Mr and Mrs Cantrell, who run the home at Foxearth Lodge, Little Green, Saxtead, Suffolk, had succeeded in an earlier High Court challenge to the decision by the VAT and Duties Tribunal that they would have to pay the VAT. However, when the matter was returned to the tribunal for reconsideration, it reaffirmed its previous ruling on the ground that the work formed either an extension, or an annexe, to the original building, rather than a replacement.
In what has been regarded as a test case, Sir Andrew Morritt V-C has allowed the Cantrells’ appeal against that second decision. He upheld their argument that the work carried out at the nursing home was zero-rated and should not therefore incur VAT liability.

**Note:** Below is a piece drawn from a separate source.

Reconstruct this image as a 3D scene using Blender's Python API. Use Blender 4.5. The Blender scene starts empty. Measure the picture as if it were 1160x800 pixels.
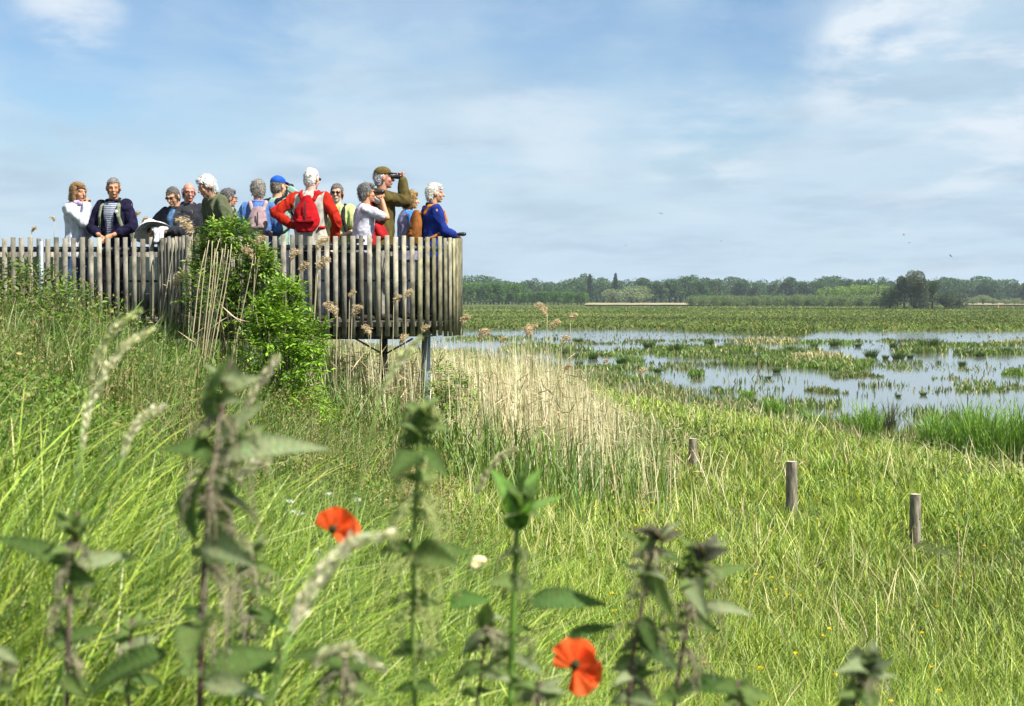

The judge held that as the project was intended to be independent from the rest of the home, it could not be an annexe and should be zero-rated.
He said: “An annexe is an adjunct or accessory to something else such as a document. When used in relation to a building, it is referring to a supplementary structure, be it a room, a wing or a separate building. The tribunal does not seem to have given consideration to this, in my view, crucial aspect of an annexe.
Cantrell and another v Commissioners of Customs & Excise Chancery Division (Sir Andrew Morritt V-C) 6 March 2003.
Jonathan Peacock QC (instructed by Mills & Reeve, of Cambridge) appeared for the claimants; Raymond Hill (instructed by the solicitor to Customs & Excise) appeared for the defendant.